Seedy Crisp Crackers
Adapted from Alton Brown

5 oz whole wheat flour, plus additional for rolling
4 3/4 oz white whole wheat flour
1/3 cup poppy seeds
1/3 cup sesame seeds
1 1/2 tsp salt
1 1/2 tsp aluminum-free baking powder
3 tbs olive oil
6 1/2 oz water

Whisk together flours, seeds, salt and baking powder in a medium bowl.  Add the oil and mix until combined.  Add water and stir until the mixture forms a dough.  Kneed the dough on a floured surface 4-5 times.  Divide the dough into 8 pieces and cover with a towel.  Rest for 15 minutes.  

Preheat oven to 450°.
Working with one ball of dough at a time, roll into thin sheets using rolling pin or pasta maker until the dough is about 1/8-1/16 inch thick.  Transfer onto pan covered with parchment paper or silicon baking sheet.  Cut dough into cracker-sized pieces using a knife or pizza cutter.  Bake for 7-12 minutes until golden brown.  Cool on cooling rack and store in airtight container.

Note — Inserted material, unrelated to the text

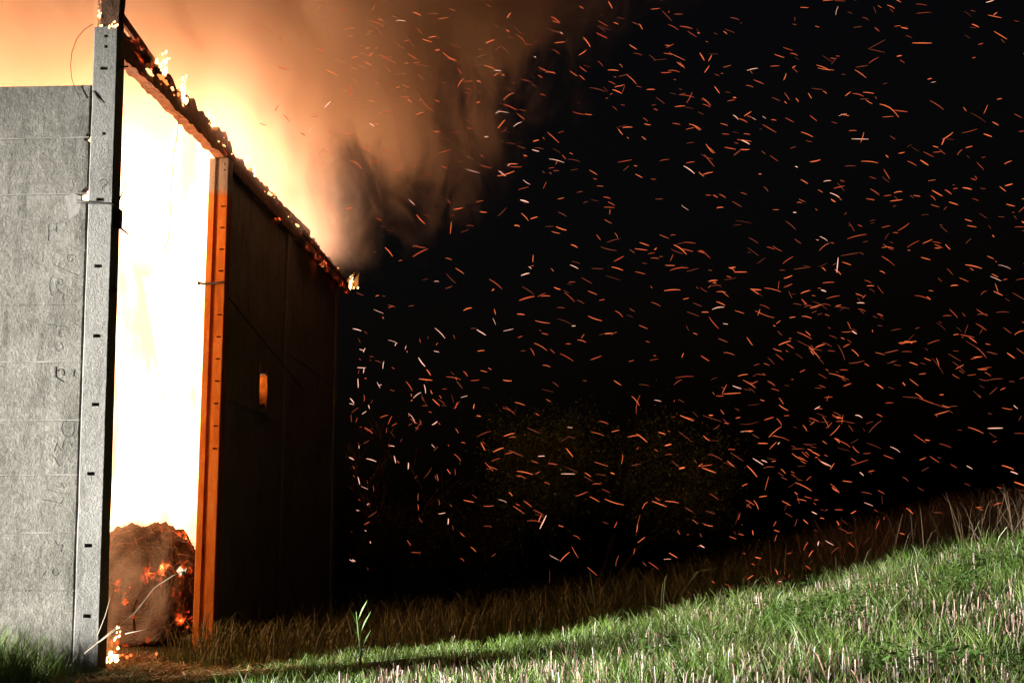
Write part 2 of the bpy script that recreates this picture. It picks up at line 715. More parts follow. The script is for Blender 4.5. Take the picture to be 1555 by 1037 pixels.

*A few notes about the ingredients
-You will notice we use weight measurements for the flour rather than volumetric.  Using weights is more accurate because you do not have to account for compressing the flour.  It creates a more consistent recipe.  We would recommend purchasing a kitchen scale, these can be found very cheaply at any kitchen supply store.  However, weight-to-volume conversions can be approximated here.
-The recipe also calls for aluminum-free baking powder, which can easily be found in any grocery store, just be sure to check the label.  Aluminum has a bitter taste which can overpower the other subtle flavors in this recipe.